A week after the uplift from outback New South Wales clouded Sydney in dust, the hot dry winds from central Australia hit central Queensland.
As the low strong winds hit the loose sandy patches in the Desert Uplands around Aramac and Barcaldine, the fine soil uplifted and headed north east for the coast and ultimately, the Great Barrier Reef.
With the ongoing drought, fine dust is easily generated around stock watering and lick points where repetitive bovine hooves have pulverized the red sandy soils.
Also, fresh firebreaks and refresher grades of rutted roads produce plenty of loose dirt that makes for easy uplift.
While the sights of thick dust clouding out vistas of paddocks and the Sydney Harbour Bridge abound, it is important to reflect that this fine dust does add nutrients to the sea, to feed the world’s fish stocks, and is an important part of the evolution of the organisms of the Great Barrier Reef.
It is a soft slow way to fertilise, as opposed to the large, too-rich and too-much that can come from flooded rivers that disgorge that heavy dirty cream load into the Pacific Ocean after cyclones.
Another salient reminder is that high above, swirling airborne dust particles seed ice crystals.
These microscopic crystals are big players in creating rain and lightning, and also heat and cool the planet by bouncing sunlight off clouds.
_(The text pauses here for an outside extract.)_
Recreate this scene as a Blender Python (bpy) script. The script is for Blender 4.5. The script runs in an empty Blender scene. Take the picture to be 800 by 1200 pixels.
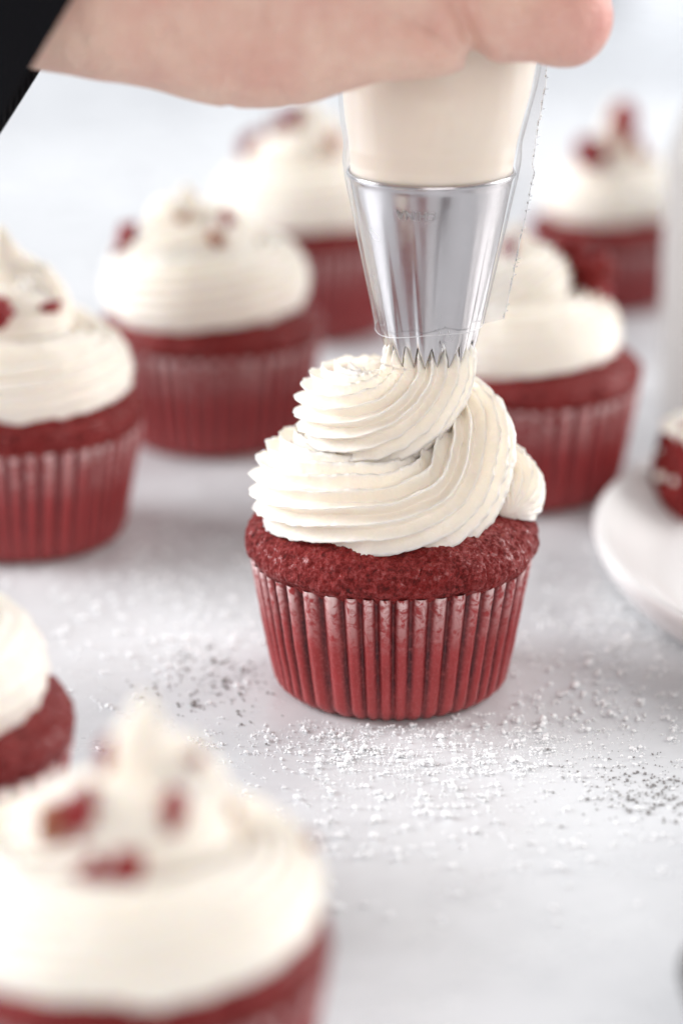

Hence, this fine dust from dry and dusty environs are important pre-emptors to thunderstorms and rain; and the electrical energy in the storms’ lightning enables atmospheric nitrogen to be converted to a solid form that plants can absorb, as it falls onto earth with the rain.
(This is the reason your lawn is always so much greener after thunderstorm rain than when you water it from a tap/sprinkler.)
So as we lament the dust and the mess it makes of our homesteads, we know that this is how the big interior is fertilised.
So wipe away, sweep, vacuum and wait for rain.